PROBLEM
State only how many lines contain the string "objects".
==*==
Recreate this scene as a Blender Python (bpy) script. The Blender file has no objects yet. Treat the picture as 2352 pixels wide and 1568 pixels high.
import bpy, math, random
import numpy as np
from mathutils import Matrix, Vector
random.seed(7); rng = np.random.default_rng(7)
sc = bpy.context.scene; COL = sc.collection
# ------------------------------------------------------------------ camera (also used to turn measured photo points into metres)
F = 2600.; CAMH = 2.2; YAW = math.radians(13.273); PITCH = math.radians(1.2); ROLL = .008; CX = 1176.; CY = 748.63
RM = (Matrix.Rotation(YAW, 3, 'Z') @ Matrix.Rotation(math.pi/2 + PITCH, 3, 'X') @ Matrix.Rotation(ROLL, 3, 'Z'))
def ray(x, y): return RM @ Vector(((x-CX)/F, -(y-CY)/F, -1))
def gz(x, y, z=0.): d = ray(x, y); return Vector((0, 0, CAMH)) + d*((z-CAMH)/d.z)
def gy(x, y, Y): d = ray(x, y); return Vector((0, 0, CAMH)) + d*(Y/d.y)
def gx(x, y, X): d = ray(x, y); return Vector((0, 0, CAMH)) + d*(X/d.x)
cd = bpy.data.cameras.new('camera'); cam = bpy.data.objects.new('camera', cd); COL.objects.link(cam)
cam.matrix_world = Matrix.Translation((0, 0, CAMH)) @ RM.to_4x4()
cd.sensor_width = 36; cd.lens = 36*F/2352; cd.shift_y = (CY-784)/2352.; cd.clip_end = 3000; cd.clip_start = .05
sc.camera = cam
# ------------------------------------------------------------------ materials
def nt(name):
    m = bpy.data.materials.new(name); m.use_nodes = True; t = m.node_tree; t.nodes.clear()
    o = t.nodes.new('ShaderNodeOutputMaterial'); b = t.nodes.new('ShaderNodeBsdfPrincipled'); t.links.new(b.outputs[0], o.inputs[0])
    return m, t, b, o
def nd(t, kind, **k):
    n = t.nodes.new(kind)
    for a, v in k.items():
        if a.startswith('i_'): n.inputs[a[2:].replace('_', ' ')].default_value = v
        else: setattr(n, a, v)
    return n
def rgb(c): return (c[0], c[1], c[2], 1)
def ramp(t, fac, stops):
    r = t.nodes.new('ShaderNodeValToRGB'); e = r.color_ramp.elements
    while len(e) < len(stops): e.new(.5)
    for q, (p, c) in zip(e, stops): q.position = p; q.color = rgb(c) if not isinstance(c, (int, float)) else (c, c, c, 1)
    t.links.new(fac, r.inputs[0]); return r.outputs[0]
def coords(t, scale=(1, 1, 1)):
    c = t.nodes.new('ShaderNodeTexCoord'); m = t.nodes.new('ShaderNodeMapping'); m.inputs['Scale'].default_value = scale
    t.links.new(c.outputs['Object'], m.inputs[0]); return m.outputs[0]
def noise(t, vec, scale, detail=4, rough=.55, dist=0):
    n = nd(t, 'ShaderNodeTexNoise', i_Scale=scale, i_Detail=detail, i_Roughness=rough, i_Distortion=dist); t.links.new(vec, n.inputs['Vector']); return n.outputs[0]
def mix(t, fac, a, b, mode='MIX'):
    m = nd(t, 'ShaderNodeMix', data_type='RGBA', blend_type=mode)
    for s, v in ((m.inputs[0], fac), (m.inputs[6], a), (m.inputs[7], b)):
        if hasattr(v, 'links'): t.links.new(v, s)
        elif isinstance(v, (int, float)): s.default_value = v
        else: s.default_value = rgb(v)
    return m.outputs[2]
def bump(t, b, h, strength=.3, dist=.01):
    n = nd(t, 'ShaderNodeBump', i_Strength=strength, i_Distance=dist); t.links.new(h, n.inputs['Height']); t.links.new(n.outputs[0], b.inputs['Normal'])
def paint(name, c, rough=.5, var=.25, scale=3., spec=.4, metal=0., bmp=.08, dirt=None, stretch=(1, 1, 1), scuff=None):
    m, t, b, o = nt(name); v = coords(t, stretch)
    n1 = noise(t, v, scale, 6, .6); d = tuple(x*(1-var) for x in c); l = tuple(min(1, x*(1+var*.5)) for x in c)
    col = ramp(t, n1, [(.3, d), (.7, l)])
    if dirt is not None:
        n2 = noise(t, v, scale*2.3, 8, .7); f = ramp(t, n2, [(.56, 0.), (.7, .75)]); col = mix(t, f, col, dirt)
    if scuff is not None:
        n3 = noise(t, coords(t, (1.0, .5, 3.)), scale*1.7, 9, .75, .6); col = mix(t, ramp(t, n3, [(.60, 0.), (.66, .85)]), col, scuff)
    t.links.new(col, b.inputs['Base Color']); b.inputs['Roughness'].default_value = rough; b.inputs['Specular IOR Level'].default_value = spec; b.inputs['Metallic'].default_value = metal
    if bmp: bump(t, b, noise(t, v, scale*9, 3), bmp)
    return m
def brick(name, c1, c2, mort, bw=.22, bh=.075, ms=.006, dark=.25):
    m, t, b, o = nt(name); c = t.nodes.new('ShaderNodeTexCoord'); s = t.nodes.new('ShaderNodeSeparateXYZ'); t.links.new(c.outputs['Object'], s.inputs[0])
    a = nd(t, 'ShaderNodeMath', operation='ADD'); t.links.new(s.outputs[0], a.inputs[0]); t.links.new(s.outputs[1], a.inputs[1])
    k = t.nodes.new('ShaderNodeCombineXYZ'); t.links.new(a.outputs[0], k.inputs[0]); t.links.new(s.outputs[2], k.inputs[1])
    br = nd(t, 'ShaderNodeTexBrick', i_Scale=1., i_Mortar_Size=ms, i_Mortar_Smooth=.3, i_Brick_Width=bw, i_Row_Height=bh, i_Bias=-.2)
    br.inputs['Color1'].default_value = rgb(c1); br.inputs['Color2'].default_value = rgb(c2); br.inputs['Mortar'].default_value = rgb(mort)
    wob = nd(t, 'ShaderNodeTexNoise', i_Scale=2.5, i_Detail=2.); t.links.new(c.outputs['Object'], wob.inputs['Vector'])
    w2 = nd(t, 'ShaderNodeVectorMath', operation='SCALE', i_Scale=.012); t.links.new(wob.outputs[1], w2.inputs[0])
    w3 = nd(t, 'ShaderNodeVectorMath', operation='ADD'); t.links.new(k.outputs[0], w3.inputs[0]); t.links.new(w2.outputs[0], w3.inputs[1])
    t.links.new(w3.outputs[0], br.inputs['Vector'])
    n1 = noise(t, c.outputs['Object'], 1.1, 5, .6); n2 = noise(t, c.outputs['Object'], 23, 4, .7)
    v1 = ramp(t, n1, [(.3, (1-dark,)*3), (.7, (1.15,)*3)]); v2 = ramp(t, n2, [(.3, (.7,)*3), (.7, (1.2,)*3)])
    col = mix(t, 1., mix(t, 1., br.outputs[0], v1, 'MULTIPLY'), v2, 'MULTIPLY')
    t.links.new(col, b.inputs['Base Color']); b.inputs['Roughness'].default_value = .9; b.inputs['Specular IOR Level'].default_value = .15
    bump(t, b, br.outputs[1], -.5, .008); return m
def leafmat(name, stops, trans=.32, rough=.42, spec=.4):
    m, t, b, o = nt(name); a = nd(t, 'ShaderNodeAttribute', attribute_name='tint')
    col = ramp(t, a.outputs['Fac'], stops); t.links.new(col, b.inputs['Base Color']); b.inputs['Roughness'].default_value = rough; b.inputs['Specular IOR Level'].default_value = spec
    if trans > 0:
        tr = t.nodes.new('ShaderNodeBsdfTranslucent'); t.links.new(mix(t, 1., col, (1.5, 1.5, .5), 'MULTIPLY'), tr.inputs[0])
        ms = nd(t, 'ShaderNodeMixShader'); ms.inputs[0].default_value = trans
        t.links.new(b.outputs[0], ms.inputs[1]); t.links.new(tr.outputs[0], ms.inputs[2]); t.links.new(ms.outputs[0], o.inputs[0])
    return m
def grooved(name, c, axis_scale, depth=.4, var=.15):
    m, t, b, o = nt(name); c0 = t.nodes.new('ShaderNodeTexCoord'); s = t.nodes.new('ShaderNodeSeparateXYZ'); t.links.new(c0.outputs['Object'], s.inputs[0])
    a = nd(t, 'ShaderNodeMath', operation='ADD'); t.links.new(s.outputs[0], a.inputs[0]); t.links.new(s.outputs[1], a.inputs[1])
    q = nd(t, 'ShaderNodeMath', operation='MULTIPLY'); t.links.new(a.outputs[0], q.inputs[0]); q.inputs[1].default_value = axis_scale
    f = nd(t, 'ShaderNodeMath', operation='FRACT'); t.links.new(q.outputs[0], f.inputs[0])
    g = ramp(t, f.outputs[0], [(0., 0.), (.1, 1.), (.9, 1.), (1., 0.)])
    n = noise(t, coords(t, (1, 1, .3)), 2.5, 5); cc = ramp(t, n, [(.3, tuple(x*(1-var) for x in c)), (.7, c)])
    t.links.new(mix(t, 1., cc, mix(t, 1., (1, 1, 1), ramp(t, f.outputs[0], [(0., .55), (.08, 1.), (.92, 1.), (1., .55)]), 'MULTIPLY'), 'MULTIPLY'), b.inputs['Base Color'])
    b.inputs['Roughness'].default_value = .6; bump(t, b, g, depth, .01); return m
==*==
ANSWER TO THIS EXERCISE
2